Friday, October 05, 2007

Jobs in August

The data on employment and unemployment for August were released earlier this week. The Post-Gazette reported that "the region added 3,900 jobs in August...the 19th consecutive month of gains," while the Tribune-Review reported that the region "lost 3,800 jobs in August, the second consecutive month of job losses."

Which is it? The Post-Gazette is reporting how August this year compares to August last year, whereas the Tribune-Review is reporting how August this year compares to July this year. Jobs decrease virtually every year between July and August. so the decrease this year is not a surprise. Indeed, the Tribune-Review noted that the job loss was typical for August.

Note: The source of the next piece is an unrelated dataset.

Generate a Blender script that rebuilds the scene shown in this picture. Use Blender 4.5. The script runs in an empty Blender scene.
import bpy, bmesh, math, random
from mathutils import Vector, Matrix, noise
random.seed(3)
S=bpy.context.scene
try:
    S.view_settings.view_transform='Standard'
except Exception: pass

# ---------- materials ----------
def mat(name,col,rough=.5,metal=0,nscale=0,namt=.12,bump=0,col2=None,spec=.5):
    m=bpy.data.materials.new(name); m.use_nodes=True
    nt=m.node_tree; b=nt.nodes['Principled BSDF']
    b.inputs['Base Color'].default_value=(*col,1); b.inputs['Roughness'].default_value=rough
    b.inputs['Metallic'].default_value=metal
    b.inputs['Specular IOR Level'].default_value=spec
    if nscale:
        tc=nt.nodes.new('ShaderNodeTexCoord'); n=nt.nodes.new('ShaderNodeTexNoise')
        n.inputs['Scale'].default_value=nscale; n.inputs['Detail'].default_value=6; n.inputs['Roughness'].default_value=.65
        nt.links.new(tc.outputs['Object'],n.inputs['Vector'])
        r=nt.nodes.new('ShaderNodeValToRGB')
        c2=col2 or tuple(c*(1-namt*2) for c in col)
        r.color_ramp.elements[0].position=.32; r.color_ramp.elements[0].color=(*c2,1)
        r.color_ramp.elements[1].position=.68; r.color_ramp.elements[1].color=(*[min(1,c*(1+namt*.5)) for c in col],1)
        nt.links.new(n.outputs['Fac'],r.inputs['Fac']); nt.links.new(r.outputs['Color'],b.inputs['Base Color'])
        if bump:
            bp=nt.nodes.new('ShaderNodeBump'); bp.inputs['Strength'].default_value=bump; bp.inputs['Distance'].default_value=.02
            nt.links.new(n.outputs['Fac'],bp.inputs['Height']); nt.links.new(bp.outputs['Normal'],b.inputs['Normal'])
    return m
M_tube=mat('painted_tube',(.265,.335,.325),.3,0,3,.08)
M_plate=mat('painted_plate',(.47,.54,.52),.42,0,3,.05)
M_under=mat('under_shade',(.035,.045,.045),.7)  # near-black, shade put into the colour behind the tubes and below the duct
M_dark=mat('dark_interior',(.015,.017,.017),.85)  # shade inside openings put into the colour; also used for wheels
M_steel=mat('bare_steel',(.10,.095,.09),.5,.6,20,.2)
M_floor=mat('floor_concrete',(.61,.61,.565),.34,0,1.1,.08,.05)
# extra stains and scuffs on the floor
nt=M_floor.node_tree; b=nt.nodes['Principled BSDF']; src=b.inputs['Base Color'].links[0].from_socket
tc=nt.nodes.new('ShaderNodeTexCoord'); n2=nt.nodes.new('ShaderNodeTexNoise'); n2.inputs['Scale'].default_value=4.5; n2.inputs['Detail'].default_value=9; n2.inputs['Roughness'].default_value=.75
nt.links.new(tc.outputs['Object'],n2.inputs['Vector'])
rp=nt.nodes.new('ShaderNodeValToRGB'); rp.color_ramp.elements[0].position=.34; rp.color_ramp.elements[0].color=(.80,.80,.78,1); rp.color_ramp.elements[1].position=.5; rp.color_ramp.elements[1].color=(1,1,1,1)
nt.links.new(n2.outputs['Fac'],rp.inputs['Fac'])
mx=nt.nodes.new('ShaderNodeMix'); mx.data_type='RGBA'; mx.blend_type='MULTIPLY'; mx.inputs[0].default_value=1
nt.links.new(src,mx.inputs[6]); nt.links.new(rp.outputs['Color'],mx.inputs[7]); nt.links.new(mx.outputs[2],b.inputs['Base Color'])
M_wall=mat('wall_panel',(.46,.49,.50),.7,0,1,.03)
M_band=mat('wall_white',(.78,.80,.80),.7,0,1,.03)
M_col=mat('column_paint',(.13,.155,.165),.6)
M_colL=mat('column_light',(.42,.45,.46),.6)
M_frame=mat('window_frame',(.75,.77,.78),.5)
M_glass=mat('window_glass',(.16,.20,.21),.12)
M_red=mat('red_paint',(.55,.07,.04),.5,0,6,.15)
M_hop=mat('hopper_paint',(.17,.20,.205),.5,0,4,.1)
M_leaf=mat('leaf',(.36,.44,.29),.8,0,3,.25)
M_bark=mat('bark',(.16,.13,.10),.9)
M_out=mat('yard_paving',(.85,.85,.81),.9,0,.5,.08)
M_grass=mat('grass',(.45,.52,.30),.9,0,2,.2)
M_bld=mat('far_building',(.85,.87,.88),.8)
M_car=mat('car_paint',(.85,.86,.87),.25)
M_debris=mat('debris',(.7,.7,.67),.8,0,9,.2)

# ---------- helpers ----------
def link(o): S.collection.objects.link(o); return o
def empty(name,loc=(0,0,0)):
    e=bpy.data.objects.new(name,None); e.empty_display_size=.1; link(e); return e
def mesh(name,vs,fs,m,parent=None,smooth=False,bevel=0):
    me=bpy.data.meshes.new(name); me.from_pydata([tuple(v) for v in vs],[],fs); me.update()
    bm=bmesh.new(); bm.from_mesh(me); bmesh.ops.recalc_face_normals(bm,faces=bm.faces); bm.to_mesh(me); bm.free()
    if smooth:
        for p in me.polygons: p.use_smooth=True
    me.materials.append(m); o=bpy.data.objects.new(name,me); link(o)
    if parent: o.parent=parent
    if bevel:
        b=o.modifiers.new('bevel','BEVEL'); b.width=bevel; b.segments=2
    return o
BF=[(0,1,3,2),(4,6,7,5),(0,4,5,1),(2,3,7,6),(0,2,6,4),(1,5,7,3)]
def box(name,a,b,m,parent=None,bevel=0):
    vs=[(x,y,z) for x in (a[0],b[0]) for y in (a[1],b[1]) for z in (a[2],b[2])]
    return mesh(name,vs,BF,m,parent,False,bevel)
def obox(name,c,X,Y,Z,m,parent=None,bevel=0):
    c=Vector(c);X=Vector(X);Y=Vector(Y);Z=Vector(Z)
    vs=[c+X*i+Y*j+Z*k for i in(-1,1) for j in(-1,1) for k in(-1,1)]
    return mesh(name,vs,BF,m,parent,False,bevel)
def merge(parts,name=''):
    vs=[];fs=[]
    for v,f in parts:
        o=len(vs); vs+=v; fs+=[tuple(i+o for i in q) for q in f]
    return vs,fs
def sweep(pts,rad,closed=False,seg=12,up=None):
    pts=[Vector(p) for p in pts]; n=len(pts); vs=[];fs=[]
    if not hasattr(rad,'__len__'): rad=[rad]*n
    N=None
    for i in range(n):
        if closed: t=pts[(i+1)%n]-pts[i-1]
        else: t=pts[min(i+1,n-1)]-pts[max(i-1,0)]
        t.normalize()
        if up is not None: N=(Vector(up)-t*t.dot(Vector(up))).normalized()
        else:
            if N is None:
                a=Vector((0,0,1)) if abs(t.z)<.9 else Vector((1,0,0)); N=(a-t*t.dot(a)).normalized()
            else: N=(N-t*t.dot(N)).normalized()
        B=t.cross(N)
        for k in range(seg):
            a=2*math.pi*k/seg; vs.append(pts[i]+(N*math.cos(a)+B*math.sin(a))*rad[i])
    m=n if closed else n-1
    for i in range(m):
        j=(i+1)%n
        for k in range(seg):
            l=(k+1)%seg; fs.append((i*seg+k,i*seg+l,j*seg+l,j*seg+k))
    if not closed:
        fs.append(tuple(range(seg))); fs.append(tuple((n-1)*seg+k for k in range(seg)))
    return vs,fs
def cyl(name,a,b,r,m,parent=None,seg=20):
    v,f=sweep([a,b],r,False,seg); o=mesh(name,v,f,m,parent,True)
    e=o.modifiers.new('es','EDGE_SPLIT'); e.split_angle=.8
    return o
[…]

Although it is true that for 19 months, there have been more jobs than in the same month the previous year, it is also true that the growth has been very small, and it's getting worse, not better. Comparing August 2006 to August 2007, jobs in the Pittsburgh Region grew by a mere 0.34%. That's only half of the growth rates we were experiencing last fall and earlier this year.



How is our economy doing compared to other regions? Our 0.34% job growth is only about 1/4 of the national growth rate, and it's the 4th worst job growth rate among the top 40 regions. Only Cincinnati, Cleveland, and Detroit have had slower job growth than the Pittsburgh Region over the past year. The Pittsburgh Region is also growing jobs more slowly than most other parts of Pennsylvania -- Allentown, Harrisburg, Lancaster, Philadelphia, Scranton, and York all created jobs at rates 3 to 6 times as high as Pittsburgh over the past year.

Moreover, this is the fourth straight month in which the Pittsburgh Region grew at less than 30% of the national growth rate. Last fall, and earlier this year, we were growing slightly better: 35-40% of the national growth rate.

What about the unemployment rate? The (non-seasonally adjusted) unemployment rate in August was 4.5%, compared to 4.9% in August of 2006. That's good news, right?

Actually, no. If you look at the unemployment statistics more carefully, you see that the unemployment rate didn't go down because more people got jobs. It went down because people dropped out of the labor force. There were 5,100 fewer people in the labor force in August 2007 than in August 2006, 4,600 fewer unemployed people, and 500 fewer employed people (the number of people employed is not the same as the number of jobs, which is why the number of people employed can decrease even though the number of jobs increases; for example, self-employed people are not counted in job totals).

So our unemployment rate is lower because unemployed people stopped looking for work (or left the region entirely), not because they found jobs.

Of greatest concern may be the fact that the labor force here has been shrinking not only over the past year, but for the past decade. In fact, there were fewer people in the labor force last month than there were in August 1997. The slow economy over the past few years has meant fewer job opportunities than in the past (we have 13,000 fewer jobs in the region today than we did in 2000), and that may well have led people to leave the region in search of jobs elsewhere.

The bottom line is that our economy is doing poorly, and consistently so, and we're likely losing talented workers as a result.